Fragment z innego forum, dotyczący tego samego tematu, więc może komuś się przyda ;)
Pewnie coś podobnego już tutaj pisałem, ale tu mamy jeszcze mini-test różnych lampek, więc może warto powtórzyć, i zachęcić do zajrzenia w galerię ;)


Re: wysokości światełek, odblasków


> Benek, on piszę o światłach tak skutecznych jak w samochodzie. To zupełnie inna
> liga. On nie musi sobie czołówką doświetlać. Cały myk w tym, że traktują go ja
> k samochód. Hehe. To jak przebrać rower za tira? Ich się boją samochodziki :D


Jeszcze gorzej! Kierowcy odbierają mnie jako motocykl.
A wiemy jaki to szaleńcy, wiec nikt sobie nie życzy takiego jadącego 200km/h
żeby walnął w drzwi kierowcy lub maskę.
Światło jest bardzo podobne do xenonów używanych w motocyklach, i podobnie
troszeczkę wyżej ustawione, tak jak w motocyklach, bo jeśli jest nisko, i nikogo nie oślepia,
to kierowcy ich normalnie nie zauważają i olewają, zwłaszcza w tłumie innych świateł w mieście.
Kilka stopni wyżej ustawione światło na motocyklu, i już różnica jak niebo i ziemia - sam jeżdżę wiec z doświadczenia, a i widzę innych jak jestem w blachosmrodzie, sprawdzone - to działa.
Dodam że żaden ze mnie szaleniec z dużym skuterem o pojemności 125 ;) ale światła ma dobre jak na tą kategorię ;)

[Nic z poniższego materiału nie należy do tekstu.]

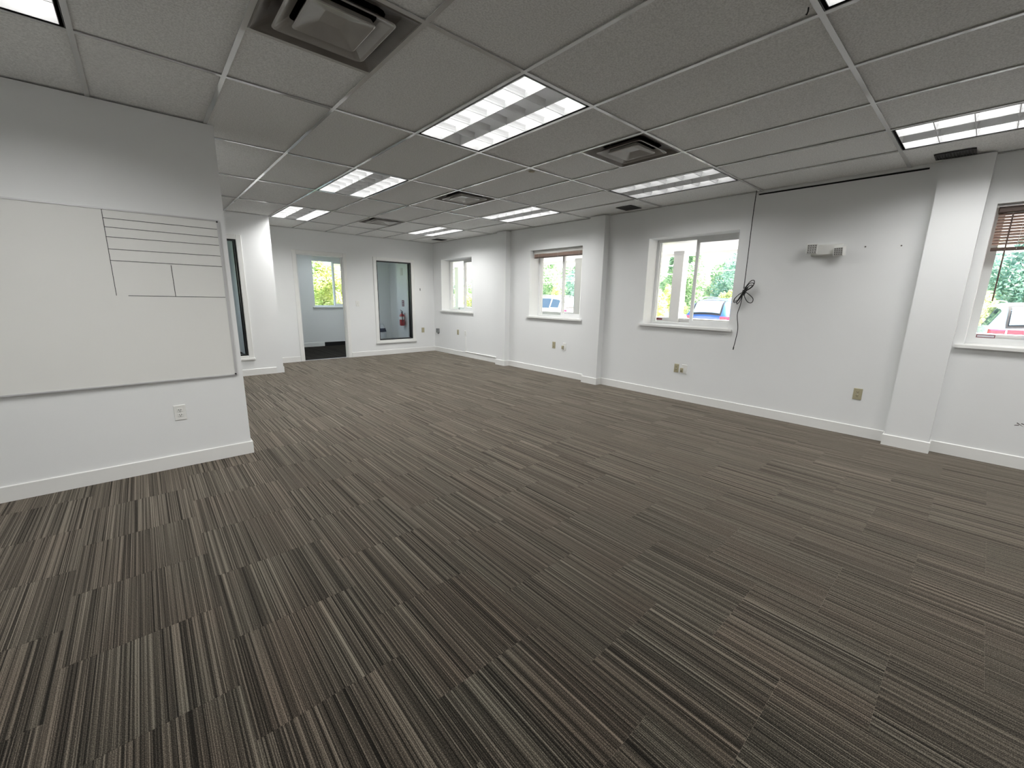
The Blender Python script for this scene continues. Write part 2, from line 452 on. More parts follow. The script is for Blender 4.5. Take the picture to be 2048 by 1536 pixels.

Co do snopów tylnych lampek, jest raczej tak jak Neverhood pisze.
Nie będę licytował ile to stopni bo nie wiem, ale przygotowałem mały test wszystkich świateł których posiadam,
więc możecie samy ocenić i przeliczyć.

Test zrobiony w mieszkaniu, odległość od światła oraz aparatu do ściany to dokładnie 10 metrów,
szerokość ściany 1,9m, CRT monitor na biurku to 17 cale ;)
Na wszystkich zdjęciach przesłona 2.8, czas otwarcia 1 sec., balans bieli automatyczny.

Pod zdjęciami znajdziecie opisy. Zapraszam: s113.photobucket.com/albums/n227/iralic/test%20lampek/

Czy to są markowe światła ? Hmm, no powiedzmy że CatEye to znana marka
robiąca światła dobrej jakości, jeśli chodzi o jakość użytej elektroniki, jak i plastyku, mocowań.
Lampę można kupić i za 3 złote, ale wiadomo jak jest z takimi. Może pęknie mocowanie, może się cała rozpadnie, a może po prostu przestanie działać.
Nie jestem na tyle bogaty żebym kupował najtańsze światła ;)

LD610 kosztuje rzędu 70-80Zł
Przedni CatEye EL400 kosztował około 100Zł. Dosyć drogie jak na takie światło, ale malutka kompaktowa lampka.
Teraz głównie używany jako awaryjny zapas, a dawno temu jak za główne miałem 25/35 W halogeny używałem ciągle jako "zobacz cie mnie" światło, ponieważ akumulatory w halogenach wytrzymywali może z 2 godziny.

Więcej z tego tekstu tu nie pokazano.